Friday, September 17, 2010

K.C. Johnson's Critiques

I'm troubled by a lot of what K.C. Johnson writes in his latest essay on the Brooklyn College common reading program. First of all, he falsely implies that Bayoumi claimed that Johnson "clearly hadn't read" his book. Bayoumi said that about the right-wing blogosphere in general, almost all of whom hadn't read the book, not Johnson. Second, Johnson continues to falsely describe the book as being “mandatory” reading, even though there are no requirements for students to read it.

But Johnson also asserts that in my quick comment on his essay, I lied about what he thinks. According to Johnson: “My posts, which Wilson presumably read, never claimed that 'there was no surveillance of Arab Americans in the 1990s.'" But Johnson did reject Bayoumi's claim that there was substantial surveillance of Arabs in 1990s (“no” surveillance is obviously an exaggeration), and my point was that Johnson's argument was incredibly stupid: “In the 2000 election, a plurality of Arab-Americans voted for George W. Bush; in the 1990s, more Arab-Americans registered Republican than Democratic. Those are hardly the political preferences of an ethic [sic] group alienated by a pervasive sense of victimization flowing from past treatment by the government.” Johnson's denial of surveillance against Arabs during a Democratic administration was based on their support for a Republican, which makes no sense. Bayoumi might be wrong, but Johnson's argument is nonsensical and offers no evidence to refute it.

Johnson also claims I'm lying because “The posts never linked Bayoumi's anti-Israel his statements about Palestinian self-determination.” Really?
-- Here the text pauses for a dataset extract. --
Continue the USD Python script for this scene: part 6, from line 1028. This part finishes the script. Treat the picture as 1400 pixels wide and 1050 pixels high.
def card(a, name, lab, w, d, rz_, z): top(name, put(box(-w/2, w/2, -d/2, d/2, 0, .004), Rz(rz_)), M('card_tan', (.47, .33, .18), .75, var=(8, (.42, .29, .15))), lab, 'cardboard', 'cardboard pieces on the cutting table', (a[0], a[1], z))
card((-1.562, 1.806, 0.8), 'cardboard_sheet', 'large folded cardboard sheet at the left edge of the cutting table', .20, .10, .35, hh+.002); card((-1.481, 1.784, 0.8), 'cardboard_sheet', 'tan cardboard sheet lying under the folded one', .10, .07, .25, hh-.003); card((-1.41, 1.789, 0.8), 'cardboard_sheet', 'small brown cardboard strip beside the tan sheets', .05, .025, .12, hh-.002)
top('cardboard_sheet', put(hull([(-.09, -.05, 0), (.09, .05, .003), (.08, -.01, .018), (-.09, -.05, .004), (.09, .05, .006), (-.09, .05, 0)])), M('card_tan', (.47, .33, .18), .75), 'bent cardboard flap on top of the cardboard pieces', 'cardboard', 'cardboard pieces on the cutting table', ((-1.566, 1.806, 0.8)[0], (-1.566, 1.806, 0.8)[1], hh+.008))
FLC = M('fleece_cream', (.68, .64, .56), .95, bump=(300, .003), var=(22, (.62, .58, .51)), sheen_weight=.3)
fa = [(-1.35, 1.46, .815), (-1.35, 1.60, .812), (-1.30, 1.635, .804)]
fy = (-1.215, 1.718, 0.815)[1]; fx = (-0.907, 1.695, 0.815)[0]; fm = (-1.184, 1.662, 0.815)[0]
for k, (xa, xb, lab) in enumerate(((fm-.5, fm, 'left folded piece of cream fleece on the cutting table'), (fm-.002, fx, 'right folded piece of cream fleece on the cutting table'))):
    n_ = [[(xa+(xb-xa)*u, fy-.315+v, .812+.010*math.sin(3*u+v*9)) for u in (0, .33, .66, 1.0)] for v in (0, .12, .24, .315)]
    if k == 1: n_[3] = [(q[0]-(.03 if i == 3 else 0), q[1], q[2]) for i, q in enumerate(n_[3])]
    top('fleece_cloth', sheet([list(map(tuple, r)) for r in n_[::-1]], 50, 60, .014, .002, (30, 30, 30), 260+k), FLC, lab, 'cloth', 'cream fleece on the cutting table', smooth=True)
Here's what Johnson wrote: “Regarding U.S. involvement in the affairs of the Middle East, 'the core issue remains the rights of the Palestinian people to self-determination.' For an anti-Israel extremist like Bayoumi, such a statement comes as little surprise.” I can't see how that's anything but a link of Bayoumi's anti-Israel extremism to his statements on Palestine.
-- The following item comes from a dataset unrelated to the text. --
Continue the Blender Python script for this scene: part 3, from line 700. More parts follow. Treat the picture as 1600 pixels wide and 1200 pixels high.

As for the censorship charge, there is certainly a right-wing censorship campaign to ban Bayoumi's book from the common reading program at Brooklyn College. The only question is whether Johnson supports it, or opposes it. The fact that he refuses to criticize the crusade to ban Bayoumi's book from the program, despite numerous posts on the topic exclusively attacking Bayoumi, certainly indicates his embrace of censorship. If it is an unfair charge, then Johnson can finally say that he doesn't like Bayoumi's views, but he doesn't think it (or any other book) should be banned from common reading programs for being controversial.